With the Chinese buying into Enemalta and the Government intent on producing electricity through a gas-fired plant owned by a foreign company, isn’t Malta’s energy sovereignty on the line?

We are only speaking of a minority stake [for the Chinese company]. The chairman will still be appointed by the Government as will a majority of the directors on the board. We will have full control on the decisions at Enemalta. China Power Investments will have a share of equity and they will expect a return for sure, which means they will expect a business plan to be put in place and Enemalta turned around. They will have directors on the board and if we ask them they will also provide technical expertise such as how to reduce technical losses on the lines.

But why now?

The corporation today has €840 million worth of debt and its credit rating is essentially junk. If we do nothing to start turning it around we will have to close down Enemalta. With this agreement we are turning a problem into an opportunity. We can turn Enemalta around, safeguard jobs, create new hi-tech jobs and address the 10 per cent target of renewable energy.

I don’t think the Chinese are out for charity. What will they gain?

I agree with you that CPI and Shanghai Electricis are not charities, they have to account back to their shareholders. When they first came here to scout for opportunities in Europe, we packaged the deal as a win-win for both parties. The element they placed most importance on from their end was the creation of an energy hub. A key element is the setting up of an energy services centre that will provide technical services to their investments across the Middle East, Africa and Europe in the future.
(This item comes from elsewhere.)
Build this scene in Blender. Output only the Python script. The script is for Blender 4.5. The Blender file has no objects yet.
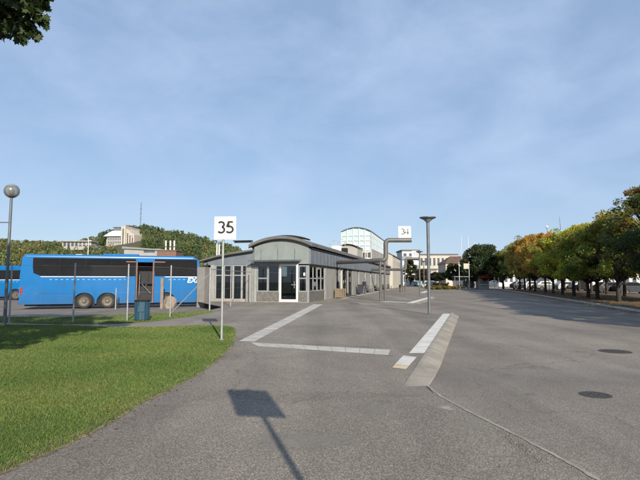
import bpy, bmesh, math, random
import numpy as np
from mathutils import Vector, Matrix

random.seed(7)
scene = bpy.context.scene
COL = scene.collection
PI = math.pi
R = math.radians

# ------------------------------------------------------------------ camera
CAM_H = 1.6
PITCH = R(4.76)
FPX = 480.0
cam_d = bpy.data.cameras.new('camera')
cam = bpy.data.objects.new('camera', cam_d)
COL.objects.link(cam)
cam.location = (0, 0, CAM_H)
cam.rotation_euler = (PI / 2 + PITCH, 0, 0)
cam_d.sensor_width = 36
cam_d.lens = 27
cam_d.clip_start = 0.05
cam_d.clip_end = 6000
scene.camera = cam


def ray(px, py):
    a, b = (px - 320) / FPX, (240 - py) / FPX
    return (a, math.cos(PITCH) - b * math.sin(PITCH), math.sin(PITCH) + b * math.cos(PITCH))


def G(px, py, z=0.0):
    """ground point seen at a photo pixel"""
    d = ray(px, py)
    t = (z - CAM_H) / d[2]
    return (d[0] * t, d[1] * t, z)


def H(px, py, y):
    """point at depth y seen at a photo pixel"""
    d = ray(px, py)
    t = y / d[1]
    return (d[0] * t, y, CAM_H + d[2] * t)


def proj(x, y, z):
    c, s = math.cos(PITCH), math.sin(PITCH)
    zz = z - CAM_H
    dep = y * c + zz * s
    up = -y * s + zz * c
    return 320 + FPX * x / dep, 240 - FPX * up / dep, dep


# ------------------------------------------------------------------ render look
scene.view_settings.view_transform = 'Standard'
scene.view_settings.look = 'None'
scene.view_settings.gamma = 1
scene.view_settings.use_curve_mapping = False
scene.view_settings.exposure = 0.55
scene.render.engine = 'CYCLES'
scene.cycles.max_bounces = 8
scene.cycles.transparent_max_bounces = 16

SUN_EL = R(23.5)
SUN_DX, SUN_DY = 0.272, -0.962      # horizontal direction towards the sun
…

They were quite impressed with Enemalta’s employee base when they visited the plant, twice over the past months. But they are also interested in Enemalta’s assets and they also looked at the accounts in detail, asking tough questions. They know there is potential to turn Enemalta around. We agreed to draw up a business plan for Enemalta over the next months, which will be used for the company’s evaluation.

It has been floated in the international press that the joint venture proposal between Enemalta and Shanghai Electric on the production of PV panels may be the Chinese way of going round EU concerns of solar panel dumping by China on the European market. Was this on the agenda?

No, it was never raised from their end. The issue has been settled between the European Commission and China in a fair way. There are clear rules that have to be followed, which means if there are levies on solar panels from China or even the material used to build them, you cannot circumvent that. But the Chinese companies’ core businesses are electricity generation not the manufacture of PV panels.

The Labour Party had promised nobody at Enemalta will lose his job. Will jobs be safeguarded?

Jobs will be safeguarded. We discussed this and they want a motivated workforce. Employee costs are only a small proportion of Enemalta’s cost base. The focus will not be on them but we will be offering workers opportunities in the services centre and renewables because the Marsa power station will be closing down.

Have you spoken to the General Workers’ Union?

Yes we have. The Prime Minister and I spoke to Tony Zarb and the section secretary. We will also be engaging with them over the next six months. For comparison’s sake, when the previous Government sold Mid-Med Bank to HSBC, the deal was done over Christmas and it was a fait accompli. This time we signed a memorandum of understanding and over the next six months we will be discussing in a transparent manner, engaging stakeholders and will go to Parliament with all the details. But I was surprised with the Opposition leader’s statement against the privatisation of essential services because his party in government had embarked on the privatisation of the petroleum division and the public transport system.

Is the petroleum division part of the China deal?

No, it is excluded. Enemalta’s petroleum division is a profitable venture and the privatisation process is still open but we will be reviewing policy in that area.

How has this been received within the Labour Party?

It has been received well by everybody, including the union. I was actually positively surprised by the GWU’s reaction. We are talking about a minority stake and the social partners know that if we do nothing Enemalta will go to ruin. I am a believer in the private sector and even with a minority investment it will introduce more discipline at board level, better corporate governance and reporting standards required by Shanghai Electric because it is a listed company.

But do others in the same party believe in the private sector as much as you do?

There is consensus about this. We discussed this in Cabinet and there was unanimous support for this initiative. Nobody challenged the concept.

The part-privatisation of Enemalta was not part of the electoral programme. Was this ever on the cards or did it just happen after the election?

Our plan was and is to introduce gas in Malta and have a power purchase agreement. It is on track and separate from this initiative. In our electoral manifesto we did commit to turn Enemalta around, safeguard jobs and ensure the distribution infrastructure is upgraded. Through this investment we can achieve those objectives. The objectives were in the manifesto, what we are talking about now is the vehicle. I never had any doubt that this required a restructuring of the balance sheet whether this happened through the contribution of private sector investment or some form of bank refinancing.